Another important factor is operational readiness. Europe recently moved to 15-minute trading intervals across all coupled day-ahead markets. This reflects how electricity systems are becoming more flexibility-oriented due to renewable growth. At Nord Pool, we have practical experience supporting these types of transitions through Nord Pool Consulting and our Serviced PX projects in markets such as Iceland, Bulgaria and Georgia.

  1. What does market coupling actually change for market participants — traders, suppliers, generators and consumers — compared with the current model of cross-border capacity allocation and electricity trading?

The biggest change is efficiency and simplicity. In older systems, companies often needed to separately secure transmission capacity and then trade electricity. In coupled markets, this process becomes automated and coordinated through one optimisation mechanism.

For market participants, this means: easier access to neighbouring markets, stronger liquidity, more transparent prices, and more efficient use of generation and infrastructure.

This is becoming increasingly important because renewable generation changes market behaviour significantly. Electricity production from wind and solar can change rapidly, so companies increasingly optimise positions much closer to delivery time. Germany is a very good example of this trend. As renewable generation expanded, intraday trading activity and short-term optimisation grew rapidly as well.

  1. In your view, what are the main benefits of market coupling for Ukraine: better price signals, higher liquidity, more efficient use of interconnectors, stronger competition, or improved security of supply?

The most important long-term benefit is resilience through integration, as seen across European markets. A more integrated market gives Ukraine access to regional liquidity, balancing resources and additional generation capacity during periods of system stress. At the same time, integrated markets create stronger investment signals, supported by transparent pricing and liquidity. Ukraine will require large investments in: renewable generation, batteries, grid infrastructure, and flexibility solutions.

Investors increasingly look for markets where prices are transparent and market rules are predictable. This is already visible across Europe. Markets with strong short-term liquidity tend to attract more investment into flexibility technologies such as BESS because investors can better understand how these assets create value.

  1. Ukraine’s electricity market still faces challenges with price caps, liquidity, debt accumulation, balancing market risks and regulatory uncertainty. Which of these issues are most critical from the perspective of building a reliable and attractive spot market?

As seen across European markets, the key issue is market confidence. Efficient spot markets require participants to trust that prices reflect real market conditions and that rules remain stable over time. This becomes especially important in renewable-heavy systems. Wind and solar generation increase volatility and require much faster balancing and optimisation.

That is why short-term markets are becoming increasingly important across Europe. We see this clearly in Western and Central Europe, where intraday and balancing activity are growing much faster than traditional day-ahead trading.

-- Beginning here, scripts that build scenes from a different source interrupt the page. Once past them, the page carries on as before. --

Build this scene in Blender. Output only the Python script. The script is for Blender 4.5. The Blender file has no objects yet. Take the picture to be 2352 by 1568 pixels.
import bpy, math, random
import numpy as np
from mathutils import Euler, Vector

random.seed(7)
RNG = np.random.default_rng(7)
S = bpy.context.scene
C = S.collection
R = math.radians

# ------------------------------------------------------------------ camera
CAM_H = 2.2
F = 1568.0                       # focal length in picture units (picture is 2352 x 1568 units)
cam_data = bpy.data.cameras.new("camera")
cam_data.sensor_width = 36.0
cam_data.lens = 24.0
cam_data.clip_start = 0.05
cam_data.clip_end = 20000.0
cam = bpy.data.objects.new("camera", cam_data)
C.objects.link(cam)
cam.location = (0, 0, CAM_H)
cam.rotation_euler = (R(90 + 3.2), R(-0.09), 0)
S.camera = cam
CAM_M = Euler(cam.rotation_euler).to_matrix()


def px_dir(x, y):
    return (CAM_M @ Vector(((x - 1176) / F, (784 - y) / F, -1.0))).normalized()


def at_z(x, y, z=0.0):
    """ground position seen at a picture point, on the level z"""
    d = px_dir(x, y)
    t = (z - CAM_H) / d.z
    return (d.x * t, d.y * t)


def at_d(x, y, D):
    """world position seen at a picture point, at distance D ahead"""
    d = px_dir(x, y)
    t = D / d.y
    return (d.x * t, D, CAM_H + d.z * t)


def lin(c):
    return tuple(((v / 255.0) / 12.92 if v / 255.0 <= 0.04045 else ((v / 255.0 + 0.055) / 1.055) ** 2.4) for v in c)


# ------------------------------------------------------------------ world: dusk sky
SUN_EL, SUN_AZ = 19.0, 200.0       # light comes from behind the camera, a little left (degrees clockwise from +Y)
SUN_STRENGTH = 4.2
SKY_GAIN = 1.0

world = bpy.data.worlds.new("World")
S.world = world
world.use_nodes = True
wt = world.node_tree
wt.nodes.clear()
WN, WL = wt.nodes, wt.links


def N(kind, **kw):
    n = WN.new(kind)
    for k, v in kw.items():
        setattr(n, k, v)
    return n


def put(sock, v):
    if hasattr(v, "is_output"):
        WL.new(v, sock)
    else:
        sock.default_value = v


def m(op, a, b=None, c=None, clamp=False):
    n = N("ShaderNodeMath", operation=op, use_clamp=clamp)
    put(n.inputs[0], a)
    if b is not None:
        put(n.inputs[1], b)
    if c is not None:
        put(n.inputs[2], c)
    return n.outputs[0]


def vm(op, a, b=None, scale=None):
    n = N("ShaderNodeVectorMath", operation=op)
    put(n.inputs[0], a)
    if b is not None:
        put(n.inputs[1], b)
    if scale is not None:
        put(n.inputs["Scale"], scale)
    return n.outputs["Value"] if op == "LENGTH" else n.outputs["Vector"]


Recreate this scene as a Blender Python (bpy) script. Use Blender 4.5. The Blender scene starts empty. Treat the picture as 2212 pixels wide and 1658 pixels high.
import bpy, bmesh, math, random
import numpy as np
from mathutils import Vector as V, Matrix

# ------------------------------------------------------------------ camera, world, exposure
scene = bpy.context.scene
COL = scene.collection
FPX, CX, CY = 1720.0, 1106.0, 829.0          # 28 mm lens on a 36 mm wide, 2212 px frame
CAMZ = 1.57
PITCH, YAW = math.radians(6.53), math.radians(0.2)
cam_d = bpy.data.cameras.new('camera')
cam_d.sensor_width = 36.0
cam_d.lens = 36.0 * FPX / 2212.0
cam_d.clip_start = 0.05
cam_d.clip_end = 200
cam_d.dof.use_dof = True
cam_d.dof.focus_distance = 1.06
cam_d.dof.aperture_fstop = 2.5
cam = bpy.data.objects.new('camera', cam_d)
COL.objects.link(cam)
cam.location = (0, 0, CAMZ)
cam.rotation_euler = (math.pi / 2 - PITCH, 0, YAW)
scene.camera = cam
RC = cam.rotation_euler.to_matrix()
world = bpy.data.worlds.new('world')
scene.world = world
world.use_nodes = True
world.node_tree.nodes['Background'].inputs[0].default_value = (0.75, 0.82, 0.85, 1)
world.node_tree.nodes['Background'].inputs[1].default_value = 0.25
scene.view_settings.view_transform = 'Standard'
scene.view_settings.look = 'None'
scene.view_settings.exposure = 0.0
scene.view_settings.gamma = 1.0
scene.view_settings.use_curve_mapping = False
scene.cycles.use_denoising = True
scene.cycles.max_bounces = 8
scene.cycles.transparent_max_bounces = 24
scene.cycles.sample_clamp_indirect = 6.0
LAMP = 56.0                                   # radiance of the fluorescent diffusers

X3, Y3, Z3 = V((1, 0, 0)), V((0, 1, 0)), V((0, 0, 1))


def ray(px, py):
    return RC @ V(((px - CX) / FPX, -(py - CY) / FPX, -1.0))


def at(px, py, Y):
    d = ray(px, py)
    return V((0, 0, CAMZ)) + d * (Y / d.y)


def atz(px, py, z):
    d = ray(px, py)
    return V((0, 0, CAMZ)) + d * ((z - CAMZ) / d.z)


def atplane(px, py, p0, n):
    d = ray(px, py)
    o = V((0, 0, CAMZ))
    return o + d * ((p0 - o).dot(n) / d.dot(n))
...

Transparent short-term price signals are now essential not only for traders, but also for investors in batteries, flexibility and renewable generation.

  1. What role can power exchanges play in supporting transparent price formation, market confidence and investment signals in a country that is rebuilding its energy system during periods of significant system stress and uncertainty?

Power exchanges create neutral and transparent environments where electricity prices are formed openly according to market conditions. This improves confidence for market participants, investors and financial institutions – especially during periods of uncertainty.

Modern exchanges also increasingly provide: market data, risk-management tools, clearing infrastructure, market surveillance, and benchmark pricing.

One interesting example is the growing role of batteries in European electricity markets. Together with Clean Horizon, Nord Pool recently launched a Europe-wide BESS profitability index. This reflects how flexibility and storage are becoming central elements of modern electricity market design.

  1. How can Ukrainian market participants prepare for deeper integration with European short-term markets? What should traders, suppliers and generators already be doing now in terms of systems, procedures, risk management and market culture?

The most important preparation is adapting to a much faster and more dynamic market environment.

European electricity markets increasingly operate around:short-term optimisation, balancing, renewable integration and flexibility management. This means companies need stronger capabilities in: forecasting, automation, intraday trading and operational risk management.

The move to 15-minute trading intervals across Europe reflects this transformation clearly. Markets are becoming more granular and increasingly focused on reacting quickly to changing system conditions.

  1. Cross-border electricity trading between Ukraine and neighbouring EU countries is becoming increasingly important. What lessons from other Central and Eastern European markets could be useful for Ukraine as it moves toward deeper regional integration?

The Baltic states are a very good example of gradual integration into the wider European electricity market. This process required: infrastructure investments, market reforms, liquidity development, and strong operational coordination between exchanges and transmission system operators.

Another important lesson is that market integration is never only technical or regulatory – it is also operational and commercial. Participants need transparent markets, reliable infrastructure and sufficient liquidity to actively trade across borders.

The broader European experience also shows that electricity markets evolve very quickly once renewable generation expands. Systems become more interconnected, more short-term and increasingly dependent on flexibility and balancing capabilities.

  1. In the coming years, Ukraine will need new flexible capacity, BESS, distributed generation and demand-side flexibility. How can efficient short-term markets and transparent price signals support investment in these technologies?

Flexible technologies depend directly on efficient short-term markets. The more transparent and liquid the market is, the easier it becomes to build sustainable investment models around flexibility assets. This is why Europe is rapidly expanding intraday and balancing markets. Electricity systems increasingly require assets capable of reacting within minutes rather than hours. Ukraine also has an opportunity to build a more decentralised and resilient energy system than many traditional European markets, with flexibility and storage playing a central role from the beginning.

  1. If you had to define the main success criterion for Ukraine’s market integration with Europe, what would it be: formal regulatory alignment, technical readiness, liquidity, trust among market participants, or something else?

Technical synchronisation and regulatory alignment are necessary foundations, but successful integration ultimately depends on whether the market functions efficiently in practice. The strongest indicator of success will be reflected in whether market participants trust and actively use the market. This means growing liquidity, transparent pricing, active cross-border trading, operational reliability, and long-term investment activity.

Europe’s electricity markets are becoming more interconnected, more dynamic and increasingly driven by flexibility. Ukraine now has an opportunity not only to participate in this transformation, but to can become an important future contributor to the broader European energy ecosystem.